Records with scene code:

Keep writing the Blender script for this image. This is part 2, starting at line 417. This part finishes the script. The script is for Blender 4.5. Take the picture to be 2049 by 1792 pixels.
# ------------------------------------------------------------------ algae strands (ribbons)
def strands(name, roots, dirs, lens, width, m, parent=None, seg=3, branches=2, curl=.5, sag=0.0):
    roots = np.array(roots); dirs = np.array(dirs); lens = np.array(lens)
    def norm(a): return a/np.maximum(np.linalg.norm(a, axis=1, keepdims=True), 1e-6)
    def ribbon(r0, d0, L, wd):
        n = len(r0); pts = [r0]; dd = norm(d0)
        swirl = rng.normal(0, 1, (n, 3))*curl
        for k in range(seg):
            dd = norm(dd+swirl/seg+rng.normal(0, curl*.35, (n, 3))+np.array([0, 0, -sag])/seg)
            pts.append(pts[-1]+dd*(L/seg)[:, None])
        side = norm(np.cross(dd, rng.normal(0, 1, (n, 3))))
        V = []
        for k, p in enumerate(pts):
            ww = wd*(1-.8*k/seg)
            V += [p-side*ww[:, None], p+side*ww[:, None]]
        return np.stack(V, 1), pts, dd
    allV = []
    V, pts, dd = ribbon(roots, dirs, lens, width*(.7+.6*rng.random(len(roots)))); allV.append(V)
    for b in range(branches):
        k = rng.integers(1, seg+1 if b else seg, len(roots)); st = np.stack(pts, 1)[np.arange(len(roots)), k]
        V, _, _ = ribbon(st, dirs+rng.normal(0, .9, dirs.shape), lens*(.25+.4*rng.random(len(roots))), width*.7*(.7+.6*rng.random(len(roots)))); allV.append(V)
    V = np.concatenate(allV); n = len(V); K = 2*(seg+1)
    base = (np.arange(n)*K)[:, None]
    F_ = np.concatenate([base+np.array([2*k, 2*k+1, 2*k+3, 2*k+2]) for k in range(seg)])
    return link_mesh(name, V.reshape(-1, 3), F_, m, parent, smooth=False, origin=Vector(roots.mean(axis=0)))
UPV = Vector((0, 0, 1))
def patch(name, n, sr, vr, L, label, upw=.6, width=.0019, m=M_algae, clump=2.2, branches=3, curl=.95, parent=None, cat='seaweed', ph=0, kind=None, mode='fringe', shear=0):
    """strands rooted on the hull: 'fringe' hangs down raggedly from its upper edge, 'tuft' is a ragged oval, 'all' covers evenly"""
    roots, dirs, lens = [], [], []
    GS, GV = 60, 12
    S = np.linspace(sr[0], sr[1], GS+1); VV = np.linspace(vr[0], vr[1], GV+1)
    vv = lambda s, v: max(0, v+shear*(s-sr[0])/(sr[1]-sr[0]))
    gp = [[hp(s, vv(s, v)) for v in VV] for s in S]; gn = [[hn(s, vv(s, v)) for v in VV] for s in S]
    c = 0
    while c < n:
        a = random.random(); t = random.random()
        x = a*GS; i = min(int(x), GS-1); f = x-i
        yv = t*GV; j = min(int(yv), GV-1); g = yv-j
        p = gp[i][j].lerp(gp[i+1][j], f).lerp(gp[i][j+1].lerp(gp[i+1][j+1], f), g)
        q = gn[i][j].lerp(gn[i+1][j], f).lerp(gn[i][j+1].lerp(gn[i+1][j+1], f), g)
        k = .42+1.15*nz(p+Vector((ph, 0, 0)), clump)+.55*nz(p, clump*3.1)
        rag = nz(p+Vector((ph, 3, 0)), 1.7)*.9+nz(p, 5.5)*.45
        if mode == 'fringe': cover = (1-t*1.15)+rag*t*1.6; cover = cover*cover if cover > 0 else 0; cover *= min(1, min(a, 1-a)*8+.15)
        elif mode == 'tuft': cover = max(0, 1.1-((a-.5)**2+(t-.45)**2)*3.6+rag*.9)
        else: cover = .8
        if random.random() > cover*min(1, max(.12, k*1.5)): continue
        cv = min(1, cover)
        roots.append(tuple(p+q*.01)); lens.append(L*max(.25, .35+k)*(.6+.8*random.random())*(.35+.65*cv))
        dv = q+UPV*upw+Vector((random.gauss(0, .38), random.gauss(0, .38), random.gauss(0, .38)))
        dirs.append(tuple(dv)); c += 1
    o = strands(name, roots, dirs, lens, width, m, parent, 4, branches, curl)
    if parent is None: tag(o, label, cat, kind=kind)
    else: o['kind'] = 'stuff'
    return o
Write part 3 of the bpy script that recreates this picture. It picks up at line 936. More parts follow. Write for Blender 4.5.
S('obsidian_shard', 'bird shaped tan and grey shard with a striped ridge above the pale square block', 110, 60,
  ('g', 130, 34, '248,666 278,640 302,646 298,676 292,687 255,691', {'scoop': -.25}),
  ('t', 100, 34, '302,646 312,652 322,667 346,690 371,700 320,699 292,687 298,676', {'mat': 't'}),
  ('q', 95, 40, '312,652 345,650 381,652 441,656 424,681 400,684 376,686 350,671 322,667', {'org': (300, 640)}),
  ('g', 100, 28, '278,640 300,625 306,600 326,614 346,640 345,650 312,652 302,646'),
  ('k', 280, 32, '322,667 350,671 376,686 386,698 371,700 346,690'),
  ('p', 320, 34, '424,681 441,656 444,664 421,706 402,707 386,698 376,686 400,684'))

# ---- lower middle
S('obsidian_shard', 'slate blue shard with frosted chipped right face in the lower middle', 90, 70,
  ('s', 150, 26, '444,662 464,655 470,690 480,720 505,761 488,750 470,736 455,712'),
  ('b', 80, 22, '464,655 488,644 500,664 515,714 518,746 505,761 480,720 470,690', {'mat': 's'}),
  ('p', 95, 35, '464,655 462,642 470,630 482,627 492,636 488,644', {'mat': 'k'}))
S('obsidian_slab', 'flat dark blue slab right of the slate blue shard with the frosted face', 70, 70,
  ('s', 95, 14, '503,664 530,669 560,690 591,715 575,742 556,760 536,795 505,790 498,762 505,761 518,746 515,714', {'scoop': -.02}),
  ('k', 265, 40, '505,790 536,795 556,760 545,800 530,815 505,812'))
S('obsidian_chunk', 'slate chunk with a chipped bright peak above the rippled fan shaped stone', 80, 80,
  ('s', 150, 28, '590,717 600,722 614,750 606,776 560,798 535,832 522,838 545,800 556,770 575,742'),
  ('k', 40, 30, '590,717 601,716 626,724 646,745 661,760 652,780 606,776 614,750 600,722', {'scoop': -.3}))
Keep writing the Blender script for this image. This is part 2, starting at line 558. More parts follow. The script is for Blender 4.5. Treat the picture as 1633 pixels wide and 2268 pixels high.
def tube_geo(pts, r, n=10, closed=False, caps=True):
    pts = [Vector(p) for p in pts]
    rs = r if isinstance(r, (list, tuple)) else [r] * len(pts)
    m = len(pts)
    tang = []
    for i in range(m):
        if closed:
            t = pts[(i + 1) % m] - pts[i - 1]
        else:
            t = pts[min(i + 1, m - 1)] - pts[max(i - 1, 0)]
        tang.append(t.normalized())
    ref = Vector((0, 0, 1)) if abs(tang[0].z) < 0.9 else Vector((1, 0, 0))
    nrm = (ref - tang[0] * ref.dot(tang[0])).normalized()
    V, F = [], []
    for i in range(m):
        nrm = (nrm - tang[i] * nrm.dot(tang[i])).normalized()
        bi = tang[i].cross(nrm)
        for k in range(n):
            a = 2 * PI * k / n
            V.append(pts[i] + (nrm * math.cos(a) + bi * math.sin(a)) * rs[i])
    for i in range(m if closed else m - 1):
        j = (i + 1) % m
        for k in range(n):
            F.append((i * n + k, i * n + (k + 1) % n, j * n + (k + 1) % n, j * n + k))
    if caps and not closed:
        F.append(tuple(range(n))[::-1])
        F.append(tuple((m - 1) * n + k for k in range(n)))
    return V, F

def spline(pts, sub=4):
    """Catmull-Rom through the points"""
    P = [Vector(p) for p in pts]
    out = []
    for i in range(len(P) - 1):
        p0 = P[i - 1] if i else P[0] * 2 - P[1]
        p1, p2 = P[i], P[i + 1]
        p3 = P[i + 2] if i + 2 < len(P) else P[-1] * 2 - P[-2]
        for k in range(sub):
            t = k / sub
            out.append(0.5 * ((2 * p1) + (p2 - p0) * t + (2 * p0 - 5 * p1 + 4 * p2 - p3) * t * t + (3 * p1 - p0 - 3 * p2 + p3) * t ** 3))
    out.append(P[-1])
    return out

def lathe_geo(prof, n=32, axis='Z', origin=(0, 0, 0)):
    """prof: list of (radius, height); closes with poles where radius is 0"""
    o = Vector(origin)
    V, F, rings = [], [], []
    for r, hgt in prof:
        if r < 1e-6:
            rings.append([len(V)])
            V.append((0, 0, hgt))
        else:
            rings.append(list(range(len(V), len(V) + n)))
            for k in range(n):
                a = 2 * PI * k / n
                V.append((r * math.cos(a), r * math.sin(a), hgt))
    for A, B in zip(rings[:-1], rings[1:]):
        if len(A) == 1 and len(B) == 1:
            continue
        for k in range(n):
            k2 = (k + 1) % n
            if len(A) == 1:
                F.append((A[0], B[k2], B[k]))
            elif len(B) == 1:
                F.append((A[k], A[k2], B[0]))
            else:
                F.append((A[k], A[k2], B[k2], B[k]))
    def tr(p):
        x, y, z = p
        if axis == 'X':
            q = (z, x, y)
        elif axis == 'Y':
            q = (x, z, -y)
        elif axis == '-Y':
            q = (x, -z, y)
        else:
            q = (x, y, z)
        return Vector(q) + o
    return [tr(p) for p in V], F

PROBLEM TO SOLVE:
Out of the data above, set down the lines from the one with "Write part 3" to the one with "('p', 320, 34, '424,681", both included, exactly as written and with no additions.

TASK RESPONSE:
Write part 3 of the bpy script that recreates this picture. It picks up at line 936. More parts follow. Write for Blender 4.5.
S('obsidian_shard', 'bird shaped tan and grey shard with a striped ridge above the pale square block', 110, 60,
  ('g', 130, 34, '248,666 278,640 302,646 298,676 292,687 255,691', {'scoop': -.25}),
  ('t', 100, 34, '302,646 312,652 322,667 346,690 371,700 320,699 292,687 298,676', {'mat': 't'}),
  ('q', 95, 40, '312,652 345,650 381,652 441,656 424,681 400,684 376,686 350,671 322,667', {'org': (300, 640)}),
  ('g', 100, 28, '278,640 300,625 306,600 326,614 346,640 345,650 312,652 302,646'),
  ('k', 280, 32, '322,667 350,671 376,686 386,698 371,700 346,690'),
  ('p', 320, 34, '424,681 441,656 444,664 421,706 402,707 386,698 376,686 400,684'))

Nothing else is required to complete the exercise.